### [Your instructions]
In the listing below, locate the lines that hold "empty" and copy them.

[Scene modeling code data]
◇ ◇ ◇ ◇ ◇

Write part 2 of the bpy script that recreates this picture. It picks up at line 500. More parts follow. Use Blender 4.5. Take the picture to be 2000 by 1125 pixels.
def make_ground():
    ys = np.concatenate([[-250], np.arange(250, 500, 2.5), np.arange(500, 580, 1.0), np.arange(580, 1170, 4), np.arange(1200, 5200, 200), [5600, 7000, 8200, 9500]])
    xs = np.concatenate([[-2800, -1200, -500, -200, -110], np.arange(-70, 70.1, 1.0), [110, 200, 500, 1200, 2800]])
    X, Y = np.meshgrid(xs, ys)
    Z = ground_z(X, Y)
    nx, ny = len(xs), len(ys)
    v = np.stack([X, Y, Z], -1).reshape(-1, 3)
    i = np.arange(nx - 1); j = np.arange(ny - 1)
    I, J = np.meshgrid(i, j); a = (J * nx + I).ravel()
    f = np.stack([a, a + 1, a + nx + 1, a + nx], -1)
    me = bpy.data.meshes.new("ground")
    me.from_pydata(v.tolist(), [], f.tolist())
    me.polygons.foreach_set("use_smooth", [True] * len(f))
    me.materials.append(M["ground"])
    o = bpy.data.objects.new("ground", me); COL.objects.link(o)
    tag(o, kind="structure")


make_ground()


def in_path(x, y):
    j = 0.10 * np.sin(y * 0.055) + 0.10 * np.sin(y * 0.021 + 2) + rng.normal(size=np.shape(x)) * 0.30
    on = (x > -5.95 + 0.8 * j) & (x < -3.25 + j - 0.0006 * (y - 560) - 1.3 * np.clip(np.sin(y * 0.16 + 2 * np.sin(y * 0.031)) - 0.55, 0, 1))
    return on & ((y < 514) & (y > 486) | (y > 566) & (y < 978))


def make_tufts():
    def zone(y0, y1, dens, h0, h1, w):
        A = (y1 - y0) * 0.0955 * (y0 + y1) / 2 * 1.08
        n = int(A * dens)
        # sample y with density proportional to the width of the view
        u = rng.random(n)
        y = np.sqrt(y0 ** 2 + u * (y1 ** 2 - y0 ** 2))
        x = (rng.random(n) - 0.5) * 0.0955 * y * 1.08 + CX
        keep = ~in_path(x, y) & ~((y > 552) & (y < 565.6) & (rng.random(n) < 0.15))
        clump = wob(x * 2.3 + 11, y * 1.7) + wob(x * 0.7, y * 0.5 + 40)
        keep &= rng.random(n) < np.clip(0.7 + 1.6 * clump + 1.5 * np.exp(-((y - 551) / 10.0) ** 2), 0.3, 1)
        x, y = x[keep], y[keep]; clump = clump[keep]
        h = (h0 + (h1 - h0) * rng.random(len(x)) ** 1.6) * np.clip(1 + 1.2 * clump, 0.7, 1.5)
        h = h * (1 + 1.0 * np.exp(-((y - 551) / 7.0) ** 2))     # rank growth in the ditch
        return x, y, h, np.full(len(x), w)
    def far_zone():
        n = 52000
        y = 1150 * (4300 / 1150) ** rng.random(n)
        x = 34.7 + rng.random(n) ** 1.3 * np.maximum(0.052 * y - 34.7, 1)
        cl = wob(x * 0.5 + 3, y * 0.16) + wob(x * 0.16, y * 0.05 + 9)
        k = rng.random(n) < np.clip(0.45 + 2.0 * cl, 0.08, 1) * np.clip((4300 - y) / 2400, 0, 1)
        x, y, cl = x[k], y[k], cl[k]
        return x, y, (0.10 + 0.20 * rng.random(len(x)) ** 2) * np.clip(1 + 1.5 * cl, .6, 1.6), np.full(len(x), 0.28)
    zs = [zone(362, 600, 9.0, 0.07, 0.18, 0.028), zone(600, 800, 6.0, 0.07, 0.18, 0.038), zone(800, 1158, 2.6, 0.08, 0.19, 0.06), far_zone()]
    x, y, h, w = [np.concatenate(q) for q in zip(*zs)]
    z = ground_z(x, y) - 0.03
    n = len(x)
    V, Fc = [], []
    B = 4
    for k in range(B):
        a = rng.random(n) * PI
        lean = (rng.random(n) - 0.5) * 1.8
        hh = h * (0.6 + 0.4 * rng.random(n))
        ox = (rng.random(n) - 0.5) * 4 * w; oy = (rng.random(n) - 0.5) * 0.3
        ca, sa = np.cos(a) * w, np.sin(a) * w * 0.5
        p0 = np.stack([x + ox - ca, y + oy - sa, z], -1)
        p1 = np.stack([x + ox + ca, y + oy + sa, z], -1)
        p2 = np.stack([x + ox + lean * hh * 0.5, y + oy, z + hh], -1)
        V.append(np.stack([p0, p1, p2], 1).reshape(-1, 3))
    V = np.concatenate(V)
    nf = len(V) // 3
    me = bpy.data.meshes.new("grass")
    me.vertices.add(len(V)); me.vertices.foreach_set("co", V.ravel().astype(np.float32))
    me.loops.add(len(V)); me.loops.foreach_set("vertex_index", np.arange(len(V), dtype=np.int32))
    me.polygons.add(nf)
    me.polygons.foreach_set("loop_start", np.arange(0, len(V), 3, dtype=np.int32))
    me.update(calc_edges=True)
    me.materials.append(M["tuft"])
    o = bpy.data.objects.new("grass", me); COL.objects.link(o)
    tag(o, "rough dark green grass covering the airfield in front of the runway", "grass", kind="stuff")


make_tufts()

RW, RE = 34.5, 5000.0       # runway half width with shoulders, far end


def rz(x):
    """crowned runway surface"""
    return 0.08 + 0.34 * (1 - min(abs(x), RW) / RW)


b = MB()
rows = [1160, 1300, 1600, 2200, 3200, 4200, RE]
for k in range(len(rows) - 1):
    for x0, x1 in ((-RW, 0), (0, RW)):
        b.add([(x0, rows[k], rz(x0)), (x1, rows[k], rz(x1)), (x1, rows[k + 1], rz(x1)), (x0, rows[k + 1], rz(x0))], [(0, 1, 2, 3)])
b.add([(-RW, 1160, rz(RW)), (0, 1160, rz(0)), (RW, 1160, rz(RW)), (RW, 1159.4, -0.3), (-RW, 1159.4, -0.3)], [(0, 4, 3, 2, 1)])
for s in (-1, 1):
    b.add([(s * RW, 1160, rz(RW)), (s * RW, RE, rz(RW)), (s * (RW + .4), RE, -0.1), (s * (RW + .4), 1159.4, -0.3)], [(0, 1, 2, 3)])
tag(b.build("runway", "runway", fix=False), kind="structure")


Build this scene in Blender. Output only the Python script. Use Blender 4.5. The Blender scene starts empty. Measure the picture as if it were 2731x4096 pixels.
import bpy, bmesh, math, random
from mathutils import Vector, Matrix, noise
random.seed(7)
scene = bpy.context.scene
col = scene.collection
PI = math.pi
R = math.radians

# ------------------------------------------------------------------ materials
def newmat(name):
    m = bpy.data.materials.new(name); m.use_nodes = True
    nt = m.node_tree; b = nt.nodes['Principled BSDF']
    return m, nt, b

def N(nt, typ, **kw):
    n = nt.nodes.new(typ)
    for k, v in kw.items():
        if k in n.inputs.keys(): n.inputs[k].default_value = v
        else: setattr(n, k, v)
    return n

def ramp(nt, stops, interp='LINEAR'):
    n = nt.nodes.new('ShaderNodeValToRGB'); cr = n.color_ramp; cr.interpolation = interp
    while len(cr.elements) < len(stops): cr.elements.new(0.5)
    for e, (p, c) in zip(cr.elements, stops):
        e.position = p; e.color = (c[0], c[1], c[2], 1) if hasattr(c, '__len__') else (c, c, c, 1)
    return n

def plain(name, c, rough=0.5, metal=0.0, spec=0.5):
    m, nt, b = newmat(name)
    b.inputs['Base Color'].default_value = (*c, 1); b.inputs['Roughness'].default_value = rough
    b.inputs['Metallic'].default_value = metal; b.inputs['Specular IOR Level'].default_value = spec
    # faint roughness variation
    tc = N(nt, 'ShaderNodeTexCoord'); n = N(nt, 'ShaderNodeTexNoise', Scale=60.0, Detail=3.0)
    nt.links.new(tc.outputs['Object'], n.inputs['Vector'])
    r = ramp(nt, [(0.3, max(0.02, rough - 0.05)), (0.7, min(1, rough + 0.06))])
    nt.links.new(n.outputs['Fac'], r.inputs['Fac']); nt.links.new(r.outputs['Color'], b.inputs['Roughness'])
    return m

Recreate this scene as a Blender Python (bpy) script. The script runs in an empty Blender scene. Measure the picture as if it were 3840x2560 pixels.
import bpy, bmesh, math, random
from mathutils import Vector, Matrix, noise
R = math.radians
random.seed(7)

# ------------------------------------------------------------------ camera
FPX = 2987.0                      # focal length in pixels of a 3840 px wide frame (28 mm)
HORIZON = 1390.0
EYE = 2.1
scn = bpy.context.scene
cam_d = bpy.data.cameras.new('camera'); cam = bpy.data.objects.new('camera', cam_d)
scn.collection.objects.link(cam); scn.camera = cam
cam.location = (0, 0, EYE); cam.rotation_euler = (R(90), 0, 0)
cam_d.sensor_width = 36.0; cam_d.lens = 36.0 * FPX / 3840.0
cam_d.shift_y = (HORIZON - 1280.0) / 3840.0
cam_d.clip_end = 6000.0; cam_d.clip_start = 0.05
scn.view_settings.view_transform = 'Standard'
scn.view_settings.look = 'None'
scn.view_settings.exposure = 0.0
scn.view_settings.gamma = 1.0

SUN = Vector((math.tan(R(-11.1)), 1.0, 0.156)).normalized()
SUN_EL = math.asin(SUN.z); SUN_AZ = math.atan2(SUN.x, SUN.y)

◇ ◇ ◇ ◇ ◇

### [Task output]
Build this scene in Blender. Output only the Python script. Use Blender 4.5. The Blender scene starts empty. Measure the picture as if it were 2731x4096 pixels.
Recreate this scene as a Blender Python (bpy) script. The script runs in an empty Blender scene. Measure the picture as if it were 3840x2560 pixels.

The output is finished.